The bulk of the book tells the story of how Chiang Kai Shek and the Soong sisters, one of whom he married, together with his brother-in-law, T V Soong, “lost” China and fooled America into believing that by supporting Chiang, they had a puppet they could manipulate. America was taken in by a combination of factors – that Chiang and the Soongs were graduates from American universities (Chiang was from Harvard) and became Southern Baptists (an important factor to Christian America – it was fervent in its zeal to spread its Christian religion to the Chinese peasants), Chiang’s dishonesty, his sister-in-law’s cunning, the popularity of Pearl Buck’s book The Good Earth, America’s ignorance of China and the Chinese, and lastly, America’s own “China Lobby” consisting of top aides of President Franklin Roosevelt who believed that Chiang would beat the Japanese and also the communists. Billions of dollars were given to Chiang’s “New China.”

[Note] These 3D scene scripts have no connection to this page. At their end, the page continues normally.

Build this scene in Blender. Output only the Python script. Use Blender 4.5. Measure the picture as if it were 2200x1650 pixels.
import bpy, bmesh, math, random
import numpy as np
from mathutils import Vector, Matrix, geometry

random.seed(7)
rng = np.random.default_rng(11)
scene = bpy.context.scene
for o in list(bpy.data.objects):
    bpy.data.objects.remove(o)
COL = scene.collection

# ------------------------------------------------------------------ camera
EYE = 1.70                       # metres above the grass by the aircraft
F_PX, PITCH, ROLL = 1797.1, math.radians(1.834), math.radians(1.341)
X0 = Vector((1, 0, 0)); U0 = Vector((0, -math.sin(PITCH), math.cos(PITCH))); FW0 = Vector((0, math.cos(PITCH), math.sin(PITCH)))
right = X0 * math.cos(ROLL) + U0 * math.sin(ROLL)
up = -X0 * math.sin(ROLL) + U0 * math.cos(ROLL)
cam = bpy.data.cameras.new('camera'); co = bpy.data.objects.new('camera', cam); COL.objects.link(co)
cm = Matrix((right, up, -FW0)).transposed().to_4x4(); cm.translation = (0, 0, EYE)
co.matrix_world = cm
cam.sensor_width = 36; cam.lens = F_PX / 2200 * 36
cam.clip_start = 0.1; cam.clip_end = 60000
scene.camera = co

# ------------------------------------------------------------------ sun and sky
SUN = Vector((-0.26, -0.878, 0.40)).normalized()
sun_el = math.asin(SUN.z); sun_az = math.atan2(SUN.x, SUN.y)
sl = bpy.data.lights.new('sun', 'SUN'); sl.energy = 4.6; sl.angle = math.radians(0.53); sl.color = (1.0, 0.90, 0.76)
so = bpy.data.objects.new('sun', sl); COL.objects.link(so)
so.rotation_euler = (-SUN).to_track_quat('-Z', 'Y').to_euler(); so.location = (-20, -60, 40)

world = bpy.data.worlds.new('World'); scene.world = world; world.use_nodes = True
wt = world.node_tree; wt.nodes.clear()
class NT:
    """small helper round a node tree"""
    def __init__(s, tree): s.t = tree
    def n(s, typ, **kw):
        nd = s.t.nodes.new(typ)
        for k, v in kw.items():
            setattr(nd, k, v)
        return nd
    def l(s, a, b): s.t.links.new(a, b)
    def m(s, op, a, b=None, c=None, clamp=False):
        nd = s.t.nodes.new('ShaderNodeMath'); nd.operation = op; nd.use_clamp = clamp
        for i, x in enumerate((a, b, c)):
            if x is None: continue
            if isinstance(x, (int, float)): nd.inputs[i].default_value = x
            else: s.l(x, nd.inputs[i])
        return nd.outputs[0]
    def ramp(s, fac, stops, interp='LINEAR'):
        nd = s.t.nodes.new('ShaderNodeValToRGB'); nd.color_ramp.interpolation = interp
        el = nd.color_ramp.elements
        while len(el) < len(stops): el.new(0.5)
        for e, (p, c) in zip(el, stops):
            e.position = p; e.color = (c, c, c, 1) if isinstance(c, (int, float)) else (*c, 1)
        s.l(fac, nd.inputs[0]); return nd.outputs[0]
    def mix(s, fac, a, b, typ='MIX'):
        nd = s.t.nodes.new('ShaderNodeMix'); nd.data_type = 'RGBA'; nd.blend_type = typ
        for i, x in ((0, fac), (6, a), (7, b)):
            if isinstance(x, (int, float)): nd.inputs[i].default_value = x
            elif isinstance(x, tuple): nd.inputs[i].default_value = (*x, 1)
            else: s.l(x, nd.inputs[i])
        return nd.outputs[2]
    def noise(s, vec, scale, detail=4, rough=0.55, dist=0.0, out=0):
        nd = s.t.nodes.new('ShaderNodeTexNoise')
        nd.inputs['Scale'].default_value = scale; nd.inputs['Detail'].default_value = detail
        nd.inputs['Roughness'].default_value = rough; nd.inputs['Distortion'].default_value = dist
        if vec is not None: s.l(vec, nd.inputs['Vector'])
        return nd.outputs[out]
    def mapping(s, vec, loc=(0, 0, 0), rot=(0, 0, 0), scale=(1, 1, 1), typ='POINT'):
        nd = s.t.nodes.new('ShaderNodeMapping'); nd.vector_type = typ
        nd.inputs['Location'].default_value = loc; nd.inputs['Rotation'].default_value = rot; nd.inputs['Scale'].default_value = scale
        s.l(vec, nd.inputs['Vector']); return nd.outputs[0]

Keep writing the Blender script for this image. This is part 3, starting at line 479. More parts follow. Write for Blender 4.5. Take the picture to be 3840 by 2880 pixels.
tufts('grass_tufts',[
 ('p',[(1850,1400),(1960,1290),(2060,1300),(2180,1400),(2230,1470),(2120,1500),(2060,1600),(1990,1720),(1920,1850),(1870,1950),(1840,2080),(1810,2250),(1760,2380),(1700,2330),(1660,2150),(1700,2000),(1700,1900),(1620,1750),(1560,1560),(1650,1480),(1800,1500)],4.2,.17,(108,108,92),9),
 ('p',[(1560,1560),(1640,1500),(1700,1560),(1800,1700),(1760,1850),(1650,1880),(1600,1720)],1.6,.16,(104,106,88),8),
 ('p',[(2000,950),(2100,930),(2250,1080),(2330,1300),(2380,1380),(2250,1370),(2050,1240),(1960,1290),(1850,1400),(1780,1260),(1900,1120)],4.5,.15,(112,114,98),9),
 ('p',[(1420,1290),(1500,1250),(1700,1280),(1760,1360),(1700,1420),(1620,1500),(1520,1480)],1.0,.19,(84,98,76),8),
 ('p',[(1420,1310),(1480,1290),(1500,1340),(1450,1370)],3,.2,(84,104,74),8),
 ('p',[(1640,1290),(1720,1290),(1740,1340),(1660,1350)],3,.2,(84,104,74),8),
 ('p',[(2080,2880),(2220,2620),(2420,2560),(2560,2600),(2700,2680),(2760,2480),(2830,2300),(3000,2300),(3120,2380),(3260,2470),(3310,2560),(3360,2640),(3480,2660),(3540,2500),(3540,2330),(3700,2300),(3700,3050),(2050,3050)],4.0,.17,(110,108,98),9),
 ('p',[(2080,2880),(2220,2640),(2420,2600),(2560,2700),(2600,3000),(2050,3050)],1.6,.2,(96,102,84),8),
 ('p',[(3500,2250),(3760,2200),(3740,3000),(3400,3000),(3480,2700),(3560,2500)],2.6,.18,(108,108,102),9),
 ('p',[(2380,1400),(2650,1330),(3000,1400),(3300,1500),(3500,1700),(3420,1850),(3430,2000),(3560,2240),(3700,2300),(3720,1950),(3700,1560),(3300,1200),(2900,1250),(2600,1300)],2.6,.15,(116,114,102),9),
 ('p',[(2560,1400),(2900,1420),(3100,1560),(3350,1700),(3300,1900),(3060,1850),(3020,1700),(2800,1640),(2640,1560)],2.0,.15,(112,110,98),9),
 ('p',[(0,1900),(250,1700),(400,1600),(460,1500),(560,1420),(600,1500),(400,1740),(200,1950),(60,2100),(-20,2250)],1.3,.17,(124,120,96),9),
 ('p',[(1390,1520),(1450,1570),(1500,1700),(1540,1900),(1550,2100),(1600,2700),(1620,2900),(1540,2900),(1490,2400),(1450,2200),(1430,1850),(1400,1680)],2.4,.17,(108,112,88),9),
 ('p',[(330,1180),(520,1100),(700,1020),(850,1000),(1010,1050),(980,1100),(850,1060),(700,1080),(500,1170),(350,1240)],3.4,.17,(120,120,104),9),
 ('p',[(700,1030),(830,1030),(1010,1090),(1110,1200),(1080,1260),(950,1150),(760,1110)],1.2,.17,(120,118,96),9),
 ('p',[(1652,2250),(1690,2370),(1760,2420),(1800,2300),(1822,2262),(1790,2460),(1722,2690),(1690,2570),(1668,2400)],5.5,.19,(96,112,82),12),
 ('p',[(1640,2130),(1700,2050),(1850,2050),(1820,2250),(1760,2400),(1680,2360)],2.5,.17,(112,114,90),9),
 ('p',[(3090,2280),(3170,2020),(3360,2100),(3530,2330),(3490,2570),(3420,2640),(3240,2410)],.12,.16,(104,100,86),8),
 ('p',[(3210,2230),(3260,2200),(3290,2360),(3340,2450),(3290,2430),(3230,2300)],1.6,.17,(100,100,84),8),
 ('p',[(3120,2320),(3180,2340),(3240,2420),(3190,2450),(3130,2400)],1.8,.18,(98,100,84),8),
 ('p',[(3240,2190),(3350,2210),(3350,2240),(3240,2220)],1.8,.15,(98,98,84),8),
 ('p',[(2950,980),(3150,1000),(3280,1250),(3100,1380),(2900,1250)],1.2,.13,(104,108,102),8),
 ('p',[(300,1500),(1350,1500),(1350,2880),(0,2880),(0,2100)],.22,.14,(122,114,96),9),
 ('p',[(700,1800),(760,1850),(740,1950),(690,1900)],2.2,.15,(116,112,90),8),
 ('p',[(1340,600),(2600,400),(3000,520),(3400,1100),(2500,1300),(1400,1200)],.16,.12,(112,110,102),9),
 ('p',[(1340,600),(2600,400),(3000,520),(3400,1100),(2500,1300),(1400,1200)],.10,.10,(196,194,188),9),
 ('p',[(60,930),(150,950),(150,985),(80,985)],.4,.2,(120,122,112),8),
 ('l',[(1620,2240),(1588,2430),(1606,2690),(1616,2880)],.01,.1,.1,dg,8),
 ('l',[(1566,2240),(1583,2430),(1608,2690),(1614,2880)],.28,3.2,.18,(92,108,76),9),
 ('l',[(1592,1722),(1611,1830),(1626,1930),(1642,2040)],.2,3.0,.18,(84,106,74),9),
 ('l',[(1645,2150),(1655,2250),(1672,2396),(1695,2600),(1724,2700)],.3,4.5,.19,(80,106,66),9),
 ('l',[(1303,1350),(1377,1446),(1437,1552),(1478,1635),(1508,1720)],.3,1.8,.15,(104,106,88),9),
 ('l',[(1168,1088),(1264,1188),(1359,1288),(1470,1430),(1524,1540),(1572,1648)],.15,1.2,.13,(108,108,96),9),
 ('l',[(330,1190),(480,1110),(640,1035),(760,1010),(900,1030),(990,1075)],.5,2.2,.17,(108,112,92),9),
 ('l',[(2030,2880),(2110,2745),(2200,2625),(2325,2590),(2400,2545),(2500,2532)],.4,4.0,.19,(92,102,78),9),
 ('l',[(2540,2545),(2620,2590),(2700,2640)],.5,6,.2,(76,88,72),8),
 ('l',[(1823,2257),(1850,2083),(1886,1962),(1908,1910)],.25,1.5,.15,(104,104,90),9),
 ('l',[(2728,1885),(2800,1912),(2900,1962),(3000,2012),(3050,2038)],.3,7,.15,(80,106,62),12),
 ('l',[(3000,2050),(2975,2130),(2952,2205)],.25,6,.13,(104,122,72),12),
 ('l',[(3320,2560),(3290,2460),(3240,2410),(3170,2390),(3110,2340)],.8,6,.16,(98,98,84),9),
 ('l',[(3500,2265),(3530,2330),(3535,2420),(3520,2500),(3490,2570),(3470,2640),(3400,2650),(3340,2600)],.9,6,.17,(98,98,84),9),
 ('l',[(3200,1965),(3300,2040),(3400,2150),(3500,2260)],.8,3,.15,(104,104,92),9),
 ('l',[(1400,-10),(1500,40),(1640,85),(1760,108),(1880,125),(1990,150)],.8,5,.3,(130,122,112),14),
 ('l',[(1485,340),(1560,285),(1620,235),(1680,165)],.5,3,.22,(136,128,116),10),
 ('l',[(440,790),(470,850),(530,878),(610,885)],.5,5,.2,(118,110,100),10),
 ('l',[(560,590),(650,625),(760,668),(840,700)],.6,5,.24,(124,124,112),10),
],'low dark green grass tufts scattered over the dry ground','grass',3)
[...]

There is little that is conceptually new in the book, but it contains much detail that was new. Bradley is somewhat uneven, focusing too much on the China Lobby and Chiang and paying too little attention to others who played important roles in these dramas, such as Josef Stalin, Mao Zedong, the Japanese leaders, Ho Chi Minh, Korea’s leaders, and others.

Bradley makes the somewhat simplistic case for how we could have avoided WW II through continued sale of oil and other raw materials to Japan. There is also a tremendous obliviousness to Chairman Mao Zedong’s monstrosities and the 80 million Chinese murdered by Mao do not get a mention.

The faults aside, Bradley’s book is an excellent study of the intricacies and complexity of foreign policy analysis, to wit, that foreign policy is not a monolithic force controlled in a country’s capitol nor solely by its leader.